*WRITTEN REQUEST*: Transcribe the whole listing below without changing a word, but leave out every image.

*RECORDED INFORMATION*:
Begin

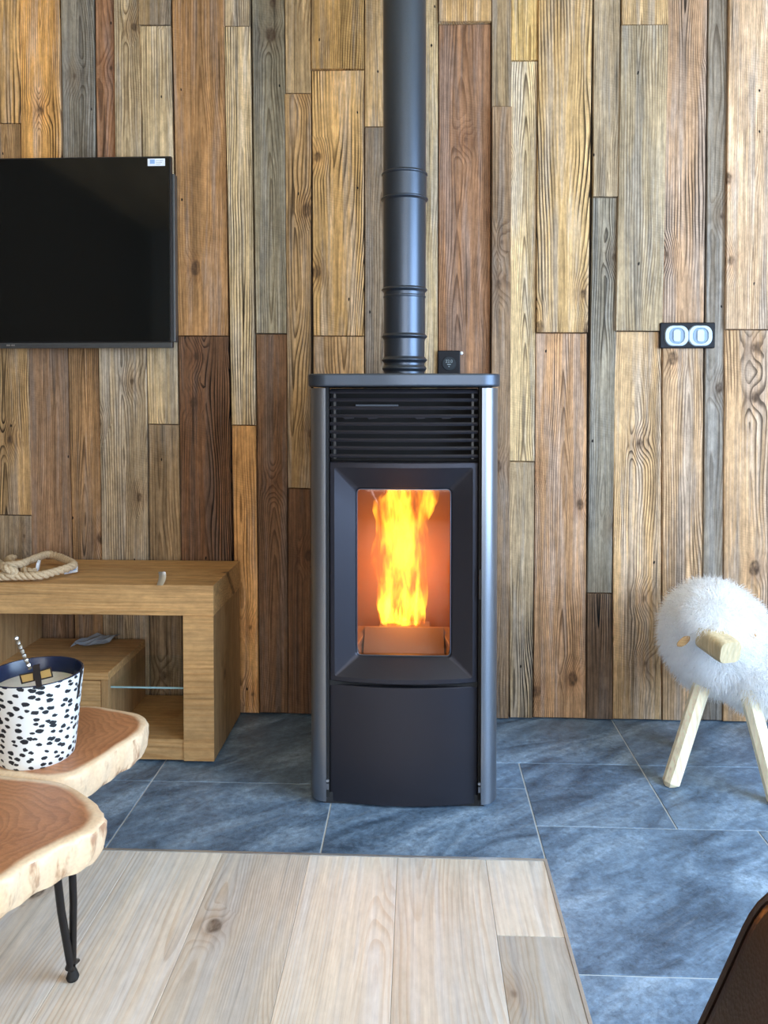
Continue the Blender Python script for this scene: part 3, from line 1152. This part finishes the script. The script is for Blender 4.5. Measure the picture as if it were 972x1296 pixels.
# ------------------------------------------------------------------ television cabinet
DC = 2.30
yC, yCb = -CAM_D + DC, -CAM_D + 2.645
cr = PD(270, 741, DC)
CX1, CZ1 = cr.x, cr.z
CXp = PD(232, 850, DC).x
CZt = PD(200, 779, DC).z
CX0 = -1.375
cab = empty('tv_cabinet', ((CX0 + CX1) / 2, (yC + yCb) / 2, 0))
tag(cab, 'low oak television cabinet with thick frame and open shelves', 'cabinet')
MB().box(CX0, CX1, yC, yCb, CZt, CZ1).build('top', M['oak_x'], cab, bevel=.0012, bseg=1)
MB().box(CXp, CX1, yC, yCb, .010, CZt).build('side_panel', M['oak_z_shaded'], cab, bevel=.0012, bseg=1)
# front veneer of the upright runs crosswise in the photo
MB().box(CXp + .0004, CX1 - .0004, yC - .0012, yC + .001, .0104, CZt - .0004).build('upright_facing', M['oak_x'], cab)
ibx = PD(135, 853, DC)
IBX, IBZ = ibx.x, ibx.z
BZ = .072
MB().box(-1.9, CXp, yC + .004, yCb, .010, BZ).build('base', M['oak_x'], cab, bevel=.0012, bseg=1)
MB().box(-1.9, IBX, yC + .012, yCb - .01, IBZ - .024, IBZ).build('box_top', M['oak_x'], cab, bevel=.001, bseg=1)
MB().box(IBX - .022, IBX, yC + .012, yCb - .01, BZ, IBZ - .024).build('box_side', M['oak_z_shaded'], cab, bevel=.001, bseg=1)
MB().box(-1.88, IBX - .024, yC + .014, yC + .032, BZ + .003, IBZ - .027).build('drawer_front', M['oak_x'], cab, bevel=.001, bseg=1)
MB().box(-1.9, -1.878, yC + .012, yCb - .01, BZ, IBZ - .024).build('box_side', M['oak_z_shaded'], cab, bevel=.001, bseg=1)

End

*EXERCISE RESPONSE*:
Continue the Blender Python script for this scene: part 3, from line 1152. This part finishes the script. The script is for Blender 4.5. Measure the picture as if it were 972x1296 pixels.
# ------------------------------------------------------------------ television cabinet
DC = 2.30
yC, yCb = -CAM_D + DC, -CAM_D + 2.645
cr = PD(270, 741, DC)
CX1, CZ1 = cr.x, cr.z
CXp = PD(232, 850, DC).x
CZt = PD(200, 779, DC).z
CX0 = -1.375
cab = empty('tv_cabinet', ((CX0 + CX1) / 2, (yC + yCb) / 2, 0))
tag(cab, 'low oak television cabinet with thick frame and open shelves', 'cabinet')
MB().box(CX0, CX1, yC, yCb, CZt, CZ1).build('top', M['oak_x'], cab, bevel=.0012, bseg=1)
MB().box(CXp, CX1, yC, yCb, .010, CZt).build('side_panel', M['oak_z_shaded'], cab, bevel=.0012, bseg=1)
# front veneer of the upright runs crosswise in the photo
MB().box(CXp + .0004, CX1 - .0004, yC - .0012, yC + .001, .0104, CZt - .0004).build('upright_facing', M['oak_x'], cab)
ibx = PD(135, 853, DC)
IBX, IBZ = ibx.x, ibx.z
BZ = .072
MB().box(-1.9, CXp, yC + .004, yCb, .010, BZ).build('base', M['oak_x'], cab, bevel=.0012, bseg=1)
MB().box(-1.9, IBX, yC + .012, yCb - .01, IBZ - .024, IBZ).build('box_top', M['oak_x'], cab, bevel=.001, bseg=1)
MB().box(IBX - .022, IBX, yC + .012, yCb - .01, BZ, IBZ - .024).build('box_side', M['oak_z_shaded'], cab, bevel=.001, bseg=1)
MB().box(-1.88, IBX - .024, yC + .014, yC + .032, BZ + .003, IBZ - .027).build('drawer_front', M['oak_x'], cab, bevel=.001, bseg=1)
MB().box(-1.9, -1.878, yC + .012, yCb - .01, BZ, IBZ - .024).build('box_side', M['oak_z_shaded'], cab, bevel=.001, bseg=1)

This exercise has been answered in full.